El Instituto Uruguayo de la Juventud (INJU) asegura que de ese 17 por ciento que no asiste al sistema educativo formal ni realiza un trabajo remunerado, el 37 por ciento busca un empleo, el 33 por ciento realiza trabajos domésticos y de cuidados no remunerados y el 20 por ciento recibe una pensión por invalidez.
En cualquier caso, los análisis coinciden en que las realidades son diferentes pero la estigmatización es pareja.
Y aquí –algo que tampoco resulta novedoso– resalta la falta de reconocimiento de un fenómeno que lleva décadas por su complejidad, pero que en los últimos años se ha intentado buscarle explicaciones por el lado más simple. Y otra vez se apunta a los medios de comunicación como los grandes impulsores de esta expresión, “vinculando el término con categorías negativas en los jóvenes, tales como ‘vagos’, ‘pasivos’, ‘resignados’, ‘sin perspectivas de futuro’”, señala un informe del INJU.
En realidad, el término va a cumplir una década y se usó por primera vez en Londres, con la publicación del informe “Cerrando la brecha: nuevas oportunidades para jóvenes entre 16-18 años que no estudian ni trabajan ni reciben formación”, difundido por la Unidad de Exclusión Social del Reino Unido. Es decir que nació del acrónimo NEET y como una definición técnica.

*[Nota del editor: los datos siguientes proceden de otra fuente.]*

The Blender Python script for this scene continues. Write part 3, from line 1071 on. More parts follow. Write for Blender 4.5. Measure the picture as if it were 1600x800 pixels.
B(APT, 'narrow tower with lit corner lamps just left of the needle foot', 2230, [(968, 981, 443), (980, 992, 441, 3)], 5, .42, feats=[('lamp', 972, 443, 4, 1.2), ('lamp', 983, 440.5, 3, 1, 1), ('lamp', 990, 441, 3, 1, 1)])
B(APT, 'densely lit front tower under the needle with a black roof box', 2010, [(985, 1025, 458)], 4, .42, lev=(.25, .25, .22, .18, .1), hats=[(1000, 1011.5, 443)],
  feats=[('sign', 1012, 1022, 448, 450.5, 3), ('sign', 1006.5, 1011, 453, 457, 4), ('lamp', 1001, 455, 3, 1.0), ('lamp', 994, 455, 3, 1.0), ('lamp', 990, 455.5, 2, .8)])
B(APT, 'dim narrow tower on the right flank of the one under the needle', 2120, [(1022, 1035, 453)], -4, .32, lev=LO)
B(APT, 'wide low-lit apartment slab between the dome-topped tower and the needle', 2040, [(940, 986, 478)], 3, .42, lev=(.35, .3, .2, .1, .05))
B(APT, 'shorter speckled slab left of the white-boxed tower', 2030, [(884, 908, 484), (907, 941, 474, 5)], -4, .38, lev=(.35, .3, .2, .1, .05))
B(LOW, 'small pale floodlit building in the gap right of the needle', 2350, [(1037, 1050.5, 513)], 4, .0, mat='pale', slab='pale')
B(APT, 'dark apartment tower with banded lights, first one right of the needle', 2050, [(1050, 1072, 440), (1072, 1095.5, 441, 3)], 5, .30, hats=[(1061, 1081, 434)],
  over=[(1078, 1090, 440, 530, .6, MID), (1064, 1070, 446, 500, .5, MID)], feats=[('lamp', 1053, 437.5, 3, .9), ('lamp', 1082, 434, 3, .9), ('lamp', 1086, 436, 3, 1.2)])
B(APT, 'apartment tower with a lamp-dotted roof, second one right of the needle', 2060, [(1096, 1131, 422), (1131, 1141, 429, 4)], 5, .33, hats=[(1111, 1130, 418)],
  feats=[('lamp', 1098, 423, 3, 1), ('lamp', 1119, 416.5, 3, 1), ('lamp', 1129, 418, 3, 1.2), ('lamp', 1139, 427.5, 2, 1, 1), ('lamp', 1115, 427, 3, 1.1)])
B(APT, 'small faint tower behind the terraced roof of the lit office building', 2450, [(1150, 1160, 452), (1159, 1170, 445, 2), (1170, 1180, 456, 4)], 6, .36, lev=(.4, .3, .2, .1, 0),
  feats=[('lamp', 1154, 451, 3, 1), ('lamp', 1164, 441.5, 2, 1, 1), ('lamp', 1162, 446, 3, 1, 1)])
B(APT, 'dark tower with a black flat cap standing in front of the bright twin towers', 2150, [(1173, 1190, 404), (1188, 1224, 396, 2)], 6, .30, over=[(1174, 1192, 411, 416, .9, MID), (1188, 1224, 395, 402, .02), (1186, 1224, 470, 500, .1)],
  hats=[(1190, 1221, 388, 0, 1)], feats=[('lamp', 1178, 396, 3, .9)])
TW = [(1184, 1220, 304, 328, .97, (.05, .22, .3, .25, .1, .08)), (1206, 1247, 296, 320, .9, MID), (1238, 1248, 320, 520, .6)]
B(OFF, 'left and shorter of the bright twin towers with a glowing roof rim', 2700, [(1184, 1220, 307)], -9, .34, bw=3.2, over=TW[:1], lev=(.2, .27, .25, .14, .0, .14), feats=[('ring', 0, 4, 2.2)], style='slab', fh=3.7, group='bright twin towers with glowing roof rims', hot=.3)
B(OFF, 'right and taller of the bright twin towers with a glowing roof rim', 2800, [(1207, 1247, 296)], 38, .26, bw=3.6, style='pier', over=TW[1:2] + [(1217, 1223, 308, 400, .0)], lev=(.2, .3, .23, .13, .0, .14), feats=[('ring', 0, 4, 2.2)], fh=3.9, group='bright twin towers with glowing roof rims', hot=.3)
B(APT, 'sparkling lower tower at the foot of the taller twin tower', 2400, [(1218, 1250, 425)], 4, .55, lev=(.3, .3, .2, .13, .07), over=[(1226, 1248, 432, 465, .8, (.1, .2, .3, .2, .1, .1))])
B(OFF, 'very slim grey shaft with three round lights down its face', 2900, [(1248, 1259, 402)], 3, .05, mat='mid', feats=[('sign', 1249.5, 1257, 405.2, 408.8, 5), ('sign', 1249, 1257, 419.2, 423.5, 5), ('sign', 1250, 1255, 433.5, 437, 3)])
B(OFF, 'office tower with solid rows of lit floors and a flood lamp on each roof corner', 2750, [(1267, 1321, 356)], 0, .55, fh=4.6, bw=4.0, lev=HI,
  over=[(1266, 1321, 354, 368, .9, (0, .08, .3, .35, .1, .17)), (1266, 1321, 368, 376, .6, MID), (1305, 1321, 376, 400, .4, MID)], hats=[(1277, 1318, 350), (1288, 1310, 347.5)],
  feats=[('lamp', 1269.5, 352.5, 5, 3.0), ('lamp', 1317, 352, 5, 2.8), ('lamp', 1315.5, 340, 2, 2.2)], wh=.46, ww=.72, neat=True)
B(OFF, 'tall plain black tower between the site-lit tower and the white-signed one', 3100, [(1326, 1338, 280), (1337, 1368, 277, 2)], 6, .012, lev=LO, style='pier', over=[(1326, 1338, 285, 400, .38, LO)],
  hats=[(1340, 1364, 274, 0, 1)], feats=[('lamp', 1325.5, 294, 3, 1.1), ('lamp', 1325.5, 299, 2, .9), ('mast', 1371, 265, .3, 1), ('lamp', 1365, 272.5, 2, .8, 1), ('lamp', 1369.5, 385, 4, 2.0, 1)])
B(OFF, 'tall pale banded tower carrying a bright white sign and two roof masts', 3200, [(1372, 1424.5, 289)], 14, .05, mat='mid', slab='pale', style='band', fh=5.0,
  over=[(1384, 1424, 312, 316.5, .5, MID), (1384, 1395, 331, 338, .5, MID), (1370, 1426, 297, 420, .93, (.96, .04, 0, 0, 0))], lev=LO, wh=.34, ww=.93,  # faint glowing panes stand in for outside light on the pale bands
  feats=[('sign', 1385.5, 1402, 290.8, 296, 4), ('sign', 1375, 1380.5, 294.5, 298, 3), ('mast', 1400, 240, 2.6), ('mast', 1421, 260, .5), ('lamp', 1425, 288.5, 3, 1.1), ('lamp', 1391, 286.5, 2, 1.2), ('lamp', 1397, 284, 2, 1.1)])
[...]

Después se extendió a otros países y continentes, mientras que las connotaciones subjetivas –y políticas– corren por cuenta de quienes las afirman.
Es, como vemos, erróneo el concepto que ubica a este segmento de la población en un momento o época específica y los revictimiza por un lado, o los usa como argumento en sus debates políticos, porque desde hace más de una generación que las cifras se mantienen estables. Si el árbol impide ver el bosque, entonces habrá que correrse de los lugares comunes y reconocer que es un problema que arrastramos desde hace años.
Nadie afirma que es un asunto que se pueda solucionar de la noche a la mañana, sin embargo, confirma que la brecha permanece. Ese es un dato de la realidad, a pesar de los discursos altisonantes. Tanto para un lado, como para otro.